Will the BKX breach the 75 level?

  • Greetings after an eight-day, three-city sojourn through Phoenix, Seattle and the City of Sin. With the benefit of hindsight, I shoulda reversed the itinerary but we live, learn and heck, you always double down when you've got an eleven and the dealer is showing a six, right?

  • One of the great misconceptions in today's marketplace is that a crude pullback will jack stocks. Could happen-at least initially-but I, for one, am wary of this conventional wisdom.

  • Note the bounce in crude as we edge through the Monday muck. I've been "trading around" my short thesis as a function of price (decline) and time (legging out of June paper and edging into out-months into rallies).

  • Remember two weeks ago during my initial energy equity enema, we spoke about textbook trading would position against a lower high (rather than standing in the way of a parabolic frolic). We've now got defined risk (previous high) with which to press short energy bets for those with such inclinations.

  • I'm a Mog. Half man, half dog. I'm my own best friend!

  • I've heard a few folks talk about how banks would be healthy if it wasn't for the loan losses. Dude, that's like saying the Knicks would be good if it wasn't for their players. The massive credit issuance and debt dependency is the root of our economic malaise, one that took a long time to form and will take equally long to unwind.

  • The three biggest risks to the market, in my most humble view? A sustained rally in the greenback, sharply lower commodities and a breach of BKX 75.

  • Does this mean I have to hire a lawyer? I mean, I've got critters all over this place!

  • I'll be attending (speaking at) the 1st annual MarketWatch confab, which is an all-day shindig on Wednesday. I'm still not used to being away from the screens during market hours but they've been good to me through the years and Ruby always taught me that one hand washes the other.

  • There's talk on the Street of the second phase of the credit crunch coming to pass. Minyans shouldn't be shocked by this-we've been talking about the other side of zero percent financing as one of this year's ten main themes.

  • The blame brush we spoke of in October continues to leave a litany of bodies in it's wake. I'm not saying Wachovia's Ken Thompson shouldn't bear the brunt of the hunt for his poor stock price performance. The buck stops at the desk of the CEO, as I know all too well, and his "ill timed" purchase of Golden West Financial was clearly a gaffe (as the Bank America (BAC) purchase of MBNA will prove to be).

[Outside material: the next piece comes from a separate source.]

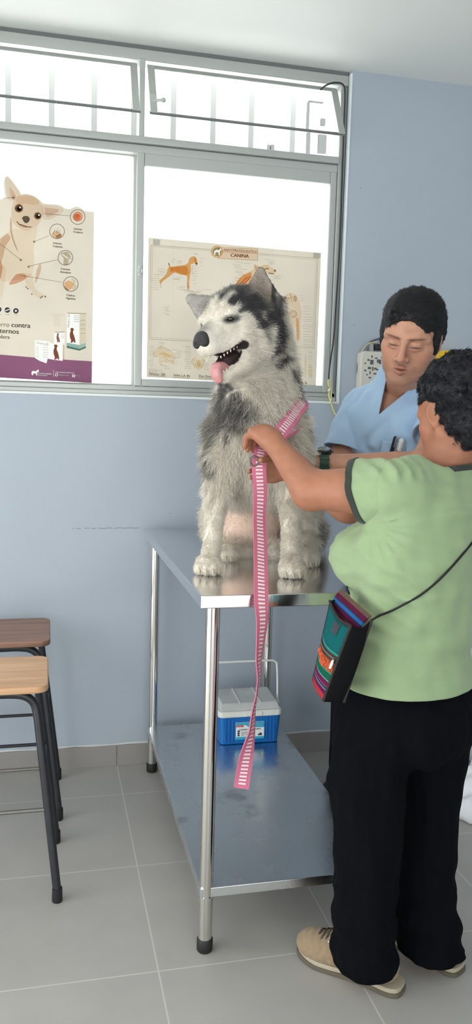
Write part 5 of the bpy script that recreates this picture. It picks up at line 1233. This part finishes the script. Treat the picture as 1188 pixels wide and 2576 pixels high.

  • The lead story in today's Wall Street Journal? "Americans are resorting to often-risky ways of shoring up cash as banks tighten lending standards, jobs dwindle, home prices fall and food and energy prices continue to climb."

  • While news is often "baked in" by the time it hits the front page, I share this fare with one thought in mind. While everyone is focused on inflation, the Phantom of Deflation continues to lurk as a massive behind-the-scenes risk (unless, of course, you own a home, in which case it's front and center!).

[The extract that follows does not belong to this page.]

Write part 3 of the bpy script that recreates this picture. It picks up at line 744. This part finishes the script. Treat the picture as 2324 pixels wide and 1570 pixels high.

  • Did I mention that the banks are now trading at levels last seen in 2003?

  • Lakers-Celtics baby! We mused on this classic redeux at the beginning of the season (as opposed, say, to tossing a few shekels on it) and it promises to be one for the ages. I typically short Boston but it's hard not to like KG & Crew (and I've always had a warm spot in my heart for "Run LA!"). Should be a great series.

  • Ah, it's nice to be back... do you believe me? Yeah, reality bites, I know, but it's all good. I've always said that the definition of professional nirvana is to do what you love with people you respect while serving the greater good. Not a day passes when I don't feel sincere gratitude for being a part of the Minyan community. Thank you for that!